To the pastor's left on the stage were several boxes of poisonous snakes. (The one we had caught earlier in the day had been deemed too small and was left back at the pastor's house.) There was a drum kit, a Les Paul Gold Top guitar, a couple of bass guitars and a keyboard. I'd known there was the possibility of music being played, and was eager to see how this was all going to go.

 

The pastor took to the podium and asked if anyone had anything ailing them. A few told him about the aches and pains they were suffering and he gave them a blessing. Before long, a young girl got behind the keyboard and the pastor's son got on the drums. A young man who had brought his own snake -- a beautiful adult cottonmouth (Agkistrodon piscivorus) -- picked up a bass, plugged into a rig, and started tuning up. The pastor tuned the Les Paul and quickly the rest of the band joined in. It was the start of a Gospel/Blues-based jam that didn't let up for almost three hours.

The music was good and I was digging it. I started clapping my hands and nodding my head; people around me noticed and smiles broke out all around.

 

About an hour in, the night took on a momentum that is hard to explain. People started sweating and dancing. One man walked with great difficulty to the front and others rushed to him, putting their hands on him. The keyboard player and the pastor started crying. The bass player put down his bass, brought out his cottonmouth and started dancing around with it, often holding it dangerously close to his face. People were moving all around me and I thought I was tripping. A man whose leg was in a cast stood up with his crutches, threw them down and started jumping up and down. The cottonmouth was now getting passed around, and all of this was happening as our two brave camera operators weaved in and out of the action.

 

The music occasionally stopped as people got up to testify. They would finish and the music would resume. The pastor had now switched with the bass player, the son was now singing into a cordless mic, an old woman was playing drums, and the keyboard girl hammered away while her tears were being wiped away by another woman. More snakes came out and were passed around, people started speaking in tongues, and more people sang. It was one of the most full-on experiences I have ever had in all my life. It was like being in the last scenes of The Party--if it was shot in Appalachia. I just sat there, taking it all in, wondering how I was going to be able to write all of this down.

 

Around two and a half hours in, the meeting started winding down. The church was hot and people had sweated through their clothing. The pastor asked me and the crew to testify. I thanked everyone for letting us be here, as did the rest of the team.

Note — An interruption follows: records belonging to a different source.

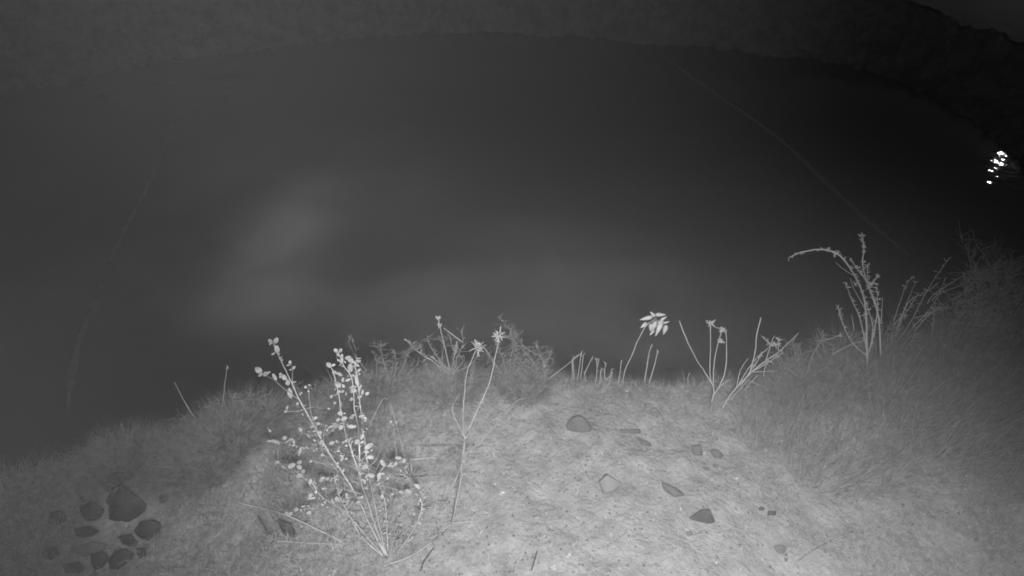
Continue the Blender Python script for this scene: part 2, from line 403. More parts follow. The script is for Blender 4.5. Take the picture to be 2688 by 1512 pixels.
def zc(ox, oy, sc, pts): return [(ox + p[0] * sc, oy + p[1] * sc) + tuple(p[2:]) for p in pts]
Z4 = lambda p: zc(600, 850, .1941, p)
Z5 = lambda p: zc(700, 1130, .1941, p)
Z6 = lambda p: zc(1050, 800, .1747, p)
Z7 = lambda p: zc(1500, 780, .2333, p)
A1 = lambda p: zc(0, 1006, .3494, p)
A2 = lambda p: zc(894, 1006, .3494, p)
A3 = lambda p: zc(1788, 1006, .3494, p)
A6 = lambda p: zc(1788, 500, .3494, p)

def smooth_pts(p, sub=4):
    p = [Vector((a[0], a[1])) for a in p]
    if len(p) < 3:
        return [p[0].lerp(p[-1], i / (sub * 1)) for i in range(sub + 1)]
    out = []
    for i in range(len(p) - 1):
        a, b, c, d = p[max(i - 1, 0)], p[i], p[i + 1], p[min(i + 2, len(p) - 1)]
        for k in range(sub):
            t = k / sub
            out.append(0.5 * ((2 * b) + (c - a) * t + (2 * a - 5 * b + 4 * c - d) * t * t + (3 * b - a - 3 * c + d) * t ** 3))
    out.append(p[-1]); return out

PLANTS = []
GC = {}
def soil_y(px, py):                                    # how far away the soil lies along a sight line, 99 where the line clears the brink
    dx, dy, dz = ray(px, py); ts = np.linspace(.8, 3.2, 400) / dy
    x, y = dx * ts, dy * ts; hit = CAMZ + dz * ts < H(x, y)
    if not hit.any(): return 99.0
    i = int(np.argmax(hit)); return float(y[i]) if y[i] < np.interp(x[i], BX, BY) + .05 else 99.0
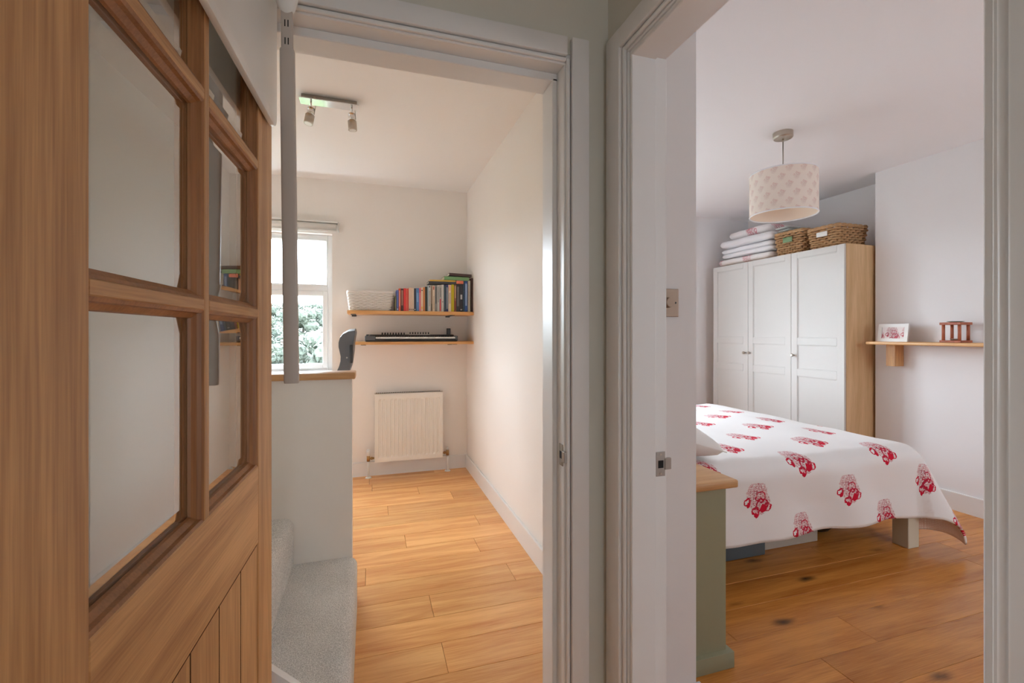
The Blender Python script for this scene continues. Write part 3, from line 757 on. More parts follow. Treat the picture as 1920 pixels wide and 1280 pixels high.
# spiral-bound notebook
a, b = bX(1660), bX(1728); zt = bZ(285, 1690)
nb = thing('notebook', ((a+b)/2, 4.1, SZ), 'spiral-bound notebook with white coil at the right end', 'notebook')
bx('cover', 'black', nb, a+.001, a+.004, 4.012, 4.2, SZ, zt); bx('cover', 'black', nb, b-.004, b-.001, 4.012, 4.2, SZ, zt)
bx('pages', 'pages', nb, a+.004, b-.004, 4.014, 4.198, SZ+.002, zt-.002)
bm = B(); nn = 24
for k in range(nn):
    z = SZ+.006+(zt-SZ-.012)*k/(nn-1); ra = (b-a)/2-.001
    tube(bm, [((a+b)/2+ra*math.cos(t), 4.016-.014*math.sin(t), z) for t in [pi*j/8 for j in range(9)]], .0021, 5)
mk('coil', bm, 'whiteplastic', nb, smooth=True)
bk = book(bX(1735), bX(1782), bZ(242, 1750), (74, 50, 46), 60, 'tall dark brown book against the right wall', depth=.2)
# books lying flat on top of the row
def flat(x0, x1, z0, z1, y0, y1, c, i, label, tilt=0, parent=None):
    k = bookmat(c, i); t = thing('book', ((x0+x1)/2, (y0+y1)/2, z0), label, 'book', 'books lying flat on the row')
    th = .003; bm = B()
    box(bm, x0, x1, y0, y0+th, z0, z1); box(bm, x0, x1, y0+th, y1, z0, z0+th*.7); box(bm, x0, x1, y0+th, y1, z1-th*.7, z1)
    mk('cover', bm, k, t); bx('pages', 'pages', t, x0+.003, x1-.003, y0+th, y1-.003, z0+th*.7, z1-th*.7)
    t.rotation_euler = (0, math.radians(tilt), 0); return t
zf = max(bZ(372, 1340), bZ(375, 1200))+.001
flat(bX(832), bX(1415), zf, zf+.021, 4.0, 4.15, (74, 76, 80), 70, 'charcoal book lying flat on top of the row')
flat(bX(862), bX(1408), zf+.0215, zf+.035, 4.01, 4.15, (234, 186, 72), 71, 'yellow-orange thin book lying on the charcoal one')
zg = max(bZ(302, 1600), zf+.036)+.001
zo = bZ(362, 1430)+.0015
flat(bX(1420), bX(1566), zo, zo+.027, 3.995, 4.13, (232, 130, 100), 74, 'small orange and coral book lying on the black pair')
flat(bX(1165), bX(1690), zg, zg+.03, 4.0, 4.17, (122, 164, 112), 72, 'green book lying flat near the top of the pile', tilt=1.2)
flat(bX(1268), bX(1742), zg+.037, zg+.059, 4.0, 4.14, (84, 62, 58), 73, 'dark brown book topping the flat pile', tilt=2.2)

# music keyboard
KX0, KX1, KZ = px(684, 4.0), px(858, 4.0), 1.20
kb = thing('music_keyboard', ((KX0+KX1)/2, 4.08, KZ), 'slim dark grey music keyboard with white keys on the lower shelf', 'keyboard')
bm = B(); prism(bm, [(3.985, KZ), (4.22, KZ), (4.22, KZ+.062), (4.12, KZ+.056), (4.095, KZ+.03), (3.99, KZ+.026), (3.98, KZ+.012)], 0, KX0+.01, KX1-.01)
mk('body', bm, 'black', kb)
bx('end_cheek', 'greyplastic', kb, KX0, KX0+.085, 3.982, 4.21, KZ+.002, KZ+.05, .006, 2)
bx('end_cheek', 'greyplastic', kb, KX1-.022, KX1, 3.982, 4.21, KZ+.002, KZ+.05, .006, 2)
bm = B(); nk = 36; x0 = KX0+.088; kw = (KX1-.024-x0)/nk
for i in range(nk): box(bm, x0+i*kw+.0007, x0+(i+1)*kw-.0007, 3.984, 4.09, KZ+.026, KZ+.040)
mk('white_keys', bm, 'whiteplastic', kb, kind='stuff')
bm = B()
for i in range(nk-1):
    if i % 7 not in (2, 6): box(bm, x0+(i+1)*kw-.005, x0+(i+1)*kw+.005, 4.03, 4.09, KZ+.040, KZ+.049)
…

Everyone clapped.

 

The pastor then thanked everyone for coming, and noted that the next meeting began in about thirteen hours.

 

I stood by the front door and talked to people on their way out. They were all incredibly friendly, wishing us luck. It had taken a lot of trust for them to let us in. Apparently, other film crews have made a sport of them before.

 

Several minutes later we were in the van, heading back to the hotel. Hardly anyone spoke. It was a night to remember. Most surprisingly, it featured some of the most rockin' live music I have heard in a long time.